There is a question:

A company is investing in a $300 million project that is being depreciated on a straight straight-line basis to zero over a two two-year life with no salvage value. The project will generate operating earnings of $130 million each year for the two years. The weighted average cost of capital and required rate of return for the project is 10%. Company’s tax rate is 30%.

What is economic profit for the company in years 1 and 2?

According to the formula of economic profit in corporate finance, in the first year, $WACC=$300*10%=$30,

so the economic profit for year 1=EBIT*(1-tax rate)-$WACC=130*(1-30%)-30=61

Due to the depreciation, the value of intitial investment at the end of year 1 becomes 300-300/2=150

So for year 2, $WACC=150*10%=15,

hence economic profit=EBIT*(1-tax rate)-$WACC=130*(1-30%)-15=76

Discount these two economic profit back to the beginning time with WACC as discount rate, we get an NPV=118.26

This result sounds counter intuitive to me. We invested 300, it depreciates in two years which means we cannot get it back, instead, we only get total $WACC of $45, plus the two so called ‘economic profit’. Adding them together even without a discount rate, it is less than 300. How come we can have a profit, and how come the NPV is positive which means there is a value added to the company?

I really don’t understand where the problem comes from.
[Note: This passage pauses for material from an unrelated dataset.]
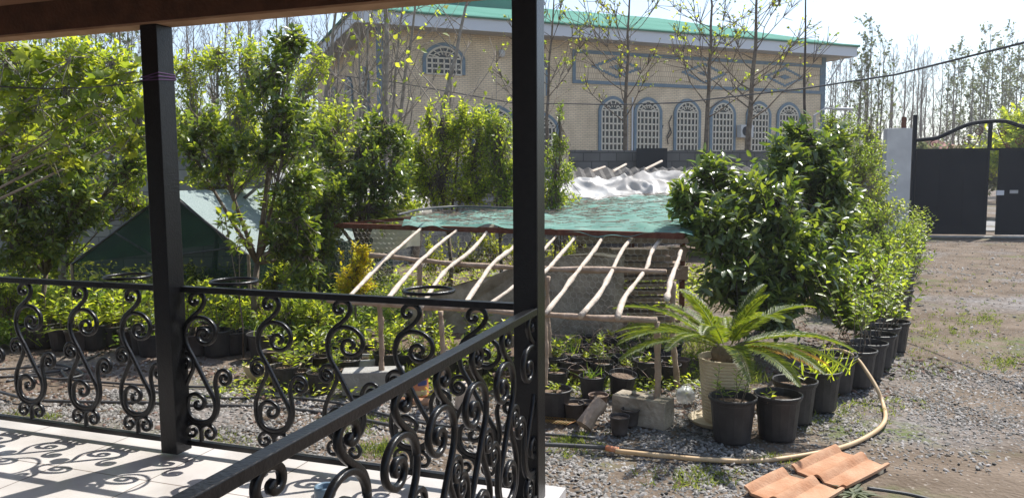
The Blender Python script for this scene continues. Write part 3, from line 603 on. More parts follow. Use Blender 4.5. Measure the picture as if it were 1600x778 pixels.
P = spline([(a, z) for a, z in ap], 3); mb.tube([GPt(a, 0, z) for a, z in P], .055, 8); mb.build('arch', 'gate', gate, smooth=True)
mb = MB(); gbox(mb, sm_ - .045, sm_ + .045, -.028, .028, zt + .062, gp(1547, 192)[1]); mb.build('mullion', 'gate', gate)
def curl(cx, cz, r, turns, sg=1, a0=0): return [GPt(cx + sg * r * (1 - t_ * .8) * math.cos(a0 + turns * 2 * PI * t_), 0, cz + r * (1 - t_ * .8) * math.sin(a0 + turns * 2 * PI * t_)) for t_ in np.linspace(0, 1, 22)]
for cx, cy, r, sg in ((1459, 226, .11, 1), (1484, 231, .07, -1), (1510, 222, .12, 1), (1529, 205, .13, -1), (1500, 231, .09, 1), (1567, 207, .12, 1), (1592, 220, .14, -1), (1575, 228, .07, 1)):
    a, z = gp(cx, cy); mb = MB(); mb.tube(curl(a, z, r, 1.4, sg, PI / 2), .012, 5); mb.build('scroll', 'rust', gate, smooth=True)
for (a, b, c_) in (((1536, 200), (1522, 228), (1500, 234)), ((1558, 200), (1572, 228), (1596, 234))):
    mb = MB(); Q = spline([gp(*a), gp(*b), gp(*c_)], 8); mb.tube([GPt(x, 0, z) for x, z in Q], .012, 5); mb.build('scroll', 'rust', gate, smooth=True)
s_, z_ = gp(1561, 301); mb = MB(); gbox(mb, s_ - .09, s_ + .09, -.09, -.036, z_ - .07, z_ + .06); mb.build('lock_box', 'fascia', gate)
s_, z_ = gp(1583, 300); mb = MB(); mb.tube(curl(s_, z_, .12, 1.2), .012, 5); gbox(mb, s_ - .1, s_ + .1, -.06, -.036, z_ - .04, z_ + .05); mb.build('latch', 'soffit', gate)
mb = MB(); gbox(mb, -.1, s2 + 2.2, -.35, -.1, .0, .03); tag(mb.build('gate_sill', 'concrete'), 'pale concrete strip on the ground under the gate', 'sill')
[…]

Is it because of the high depreciation rate, or the low rate of required return, or something else? Can anyone explain?

The $30 and $15 are the opportunity costs of capital for the debtholders and shareholders. What remains, which is $61 and $76, are the value added for the shareholders.

Taking the EP and discounting them by WACC, we get:

$61/1.101 = 55.45

$76/1.102 = 62.81

NPV or Market Value Added (MVA) = 55.45 + 62.81 = 118.26 (total value added over the original investment)

The total company value would then be the original investment plus MVA = $300m + $118.26m = $418.26m.

Okay, I kinda get the clue now. There is a going concern assumption, so the value is still in the company, but is not explicitly shown as money return. Right?

Yes. The value is added on top of the original book value of capital.